La principale difficulté sera de concilier des mesures nécessairement transitoires destinées à « passer le cap », et une politique plus structurelle qui vise à résoudre des faiblesses anciennes.

A. UN SOUTIEN FINANCIER URGENT

Comme l'ensemble des secteurs de l'économie, mais dans des proportions beaucoup plus modestes que, par exemple, l'aviation ou l'automobile, le secteur de la presse va nécessiter un soutien public important pour l'aider à dépasser une crise dont il n'est pas responsable.

1. Aider rapidement une presse exsangue

- Monter un fonds de soutien spécifique ou s'appuyer sur les outils déjà existants comme le Fonds stratégique pour apporter dès le prochain collectif budgétaire un soutien financier aux titres de presse.

- Concentrer sur la presse les campagnes de communication institutionnelle du gouvernement, de préférence aux plateformes numériques.

- Décaler le remboursement à La Poste des frais d'affranchissement de 30 jours pour soulager immédiatement la trésorerie des entreprises de presse.

- Organiser une sortie progressive du chômage partiel pour les entreprises de presse, afin de tenir compte d'un probable décalage dans la reprise de l'activité.

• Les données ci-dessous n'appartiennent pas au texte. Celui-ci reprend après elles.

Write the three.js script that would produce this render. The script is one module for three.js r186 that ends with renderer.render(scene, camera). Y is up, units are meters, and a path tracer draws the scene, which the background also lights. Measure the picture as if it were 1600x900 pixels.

2. Utiliser l'outil fiscal

Plusieurs mesures fiscales destinées à soutenir la presse sont à l'étude, certaines évoquées dans le plan filière présenté par la presse IPG en avril 2019. Il n'appartient pas au groupe de travail de se prononcer en faveur de telle ou telle, faute notamment d'évaluations financières ou d'études d'impact, mais d'attirer l'attention sur leur intérêt renforcé dans la période actuelle, où l'outil fiscal présente l'avantage de pouvoir être mis en oeuvre rapidement et d'être immédiatement lisible pour les acteurs .

À ce titre, on peut mentionner :

Ø un crédit d'impôt sur les abonnements à la presse ;

Ø une TVA à 0 % sur les publications de presse, une mesure déjà appliquée en Belgique.

La question d'un crédit d'impôt spécifiquement destiné à relancer le marché de la publicité est plus complexe. Elle s'est imposée dans les débats et reçoit aujourd'hui un large soutien , qui dépasse le cadre de la presse puisque les médias audiovisuels sont également intéressés.

Sa mise en place doit cependant être précédée d'une réflexion sur plusieurs éléments constitutifs, qui en conditionneront la faisabilité et le coût, en particulier :

• sa durée, qui doit être limitée. La mesure est actuellement présentée comme transitoire, il pourrait être difficile d'y mettre un terme une fois adoptée, tant les dommages pour le secteur seront durables ;

• son champ : faut-il une mesure large qui rassemble tous les médias, au risque de la diluer et d'en faire profiter certains acteurs moins légitimes que d'autres, ou bien la resserrer sur les médias d'information - qu'il faudrait alors circonscrire, une telle définition n'existant pas dans notre droit- ? En tout état de cause, il faudra veiller à ce que cette mesure ne bénéficie pas en premier lieu aux grands vainqueurs de la période que sont les plateformes en ligne ;

• son mécanisme : faut-il une mesure ciblée sur les annonceurs , qui déduiraient alors une fraction des dépenses de publicité de leurs impôts, ou bien centrée directement sur les diffuseurs , suivant des modalités qui restent à définir ?

En tout état de cause, la définition de ces paramètres occasionnera sans nul doute des incompréhensions entre, d'un côté, les tenants de l'orthodoxie budgétaire et de l'autre, ceux d'un soutien massif, mais également au sein même de la profession , entre différents types de médias (presse écrite, télévision..) et au sein même des familles, où chacun estimera qu'il doit en bénéficier.